Выбрать главу

Так что теперь по-другому понимаются слова Гоголя: «Цель христианства есть всемирное просвещение — просвещение, не значит научить или наставить, или образовать, или даже осветить, но всего насквозь высветить человека во всех его силах, а не в одном уме, пронести всю природу его сквозь какой-то очистительный огонь». Высветить человека в «шеоле» — буквально!

Но Гоголь ходил по границе. «Смертельное манит», нисхождения в «шеол» удлинялись. Ведь об этом его известные слова: «Страшусь, видя, как хожу опасно. Участь моя будет страшней участи всех прочих людей». «Уйти» слишком далеко, надолго, и быть похороненным заживо? Как такое выдержать? В конце своих «Избранных мест…» он просто закричал — «Спасите меня!». Многие годы учёные удивлялись, что «реакционные» «Избранные места из переписки с друзьями», ратующие за основы, неожиданно, почти на целую треть (!) были запрещены цензурой! Гоголь пытался организовать общественное мнение придворных кругов, требуя (!) от князя Вяземского, графа Вильегорского и других близких к царю выступить в его защиту. Но тщетно.

Чего же так опасалась высшая власть? На поверхности: контакты с дворцом Гоголя даже близко не приближались к пушкинским, а вот глубже — после смерти Гоголя никаких бумаг не нашли, и лишь гораздо позже исследователи обнаружили любопытные документы, из которых видно личное участие в паломничестве Гоголя в Иерусалим царя. Ещё в те лета Гоголь писал матери, что «во сне и наяву мне грезится служба государству». В конце жизни — то же: «мысль о службе у меня никогда не пропадала, — я не совращусь со своего пути…» О каком пути-службе он говорит в конце жизни?
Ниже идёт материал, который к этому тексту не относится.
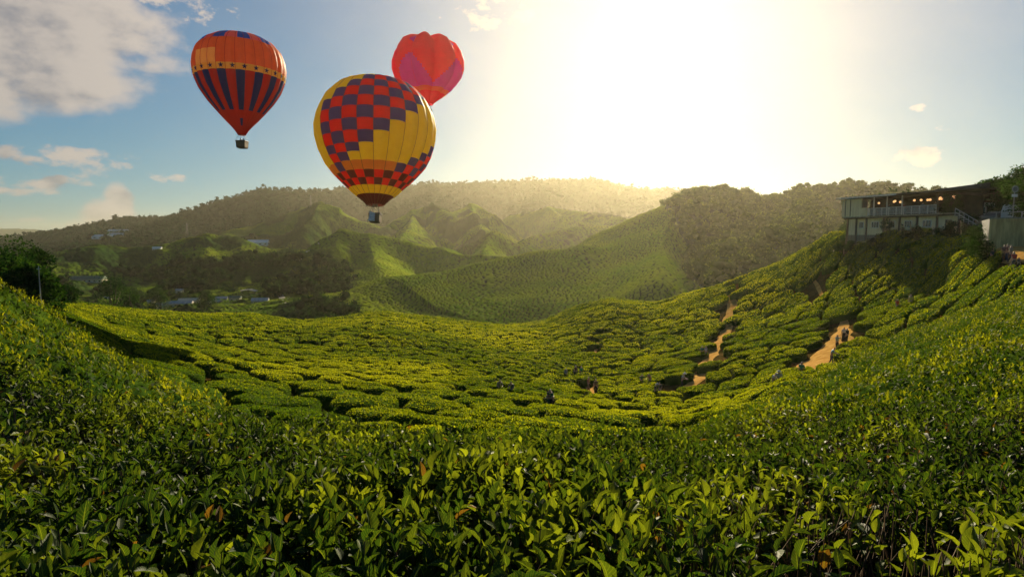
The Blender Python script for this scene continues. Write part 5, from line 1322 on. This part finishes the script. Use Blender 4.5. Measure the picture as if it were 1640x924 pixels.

В «Портрете» ростовщик просит художника нарисовать портрет. «Я может быть, скоро умру, — говорит ростовщик, — но я не хочу умереть совершенно, я хочу жить». Ростовщик верит, что, если художник передаст черты верно, жизнь его сверхъестественной силой удержится в портрете, что он через это не умрёт совершенно, что ему нужно присутствовать в мире. И художник своей кистью и талантом должен передать, удержать его жизнь в мире. Художник начинает писать портрет, но не может и с ужасом бросает.

Чем же может удержать чужую жизнь художник? В разных культурах существовали и существуют представление, согласно которому жизнь человека может быть продлена за счёт другой, отданной добровольно. Такая практика известна из истории древнего Рима, монголов, Западной Европы. Вот как об этом повествует Киево-Печерский патерик: «Князь Святоша сказал как-то лекарю-сириянину Петру: через три месяца отойду я из мира. — Он выкопал себе могилу в одной из пещер и спросил сириянина: — Кто из нас сильнее возжелает могилу сию? И сказал сириец: пусть будет, кто хочет, но ты живи ещё, а меня здесь положи. Я за тебя умру, ты же молись за меня. — Дерзай, чадо, и будь готов, через три дня ты умрёшь. И вот причастился тот божественных и животворящих тайн, лёг на одр свой и предал душу в руки Господа. Блаженный же князь Святоша жил после того 30 лет, не выходя из монастыря».

А вот свидетельство более близкого к нам времени. Связано оно с именем известного российского святого и прозорливца, преподобного Серафима Саровского (1760–1833 гг.). Его посещал М. В. Мантуров, болевший злокачественной лихорадкой, и которого старец исцелил, послав за его сестрой Еленой Васильевной. Она явилась в сопровождении послушницы Ксении, которая и пересказала потом разговор, состоявшийся между ними: «Радость моя, — сказал ей о. Серафим, — ты меня всегда слушала, можешь ли и теперь исполнить одно послушание, которое хочу тебе дать? — Я всегда слушала вас, батюшка, — отвечала она, — послушаю вас и теперь. — Вот видишь ли ты, вышло Михаилу Васильевичу время умирать, он болел, и ему нужно умереть. А он нужен для обители, для сирот. Так вот и послушание тебе: умри ты за Михаила Васильевича. — Благословите, батюшка. — Вернувшись домой, Елена Васильевна больная слегла в постель, говоря: „Теперь я больше не встану“. Она соборовалась, приобщилась святых тайн и через несколько дней умерла. За три дня до кончины о. Серафим прислал для неё гроб, и Мантуров же прожил после этого ещё 20 лет.

Представление о некоей энергии, носительнице жизненной силы (у древних египтян она называлась „анх“, также, как и крест, прообраз и основа христианского), существующей и после гибели физического тела, активно присутствовало в истории культур не только в сознании человека, но и в практике. В древних учениях даже различались (и устно передавалась техника осуществления) два способа посмертного существования душ на земле — полное вселение „тонкого тела“ в другое: физическое.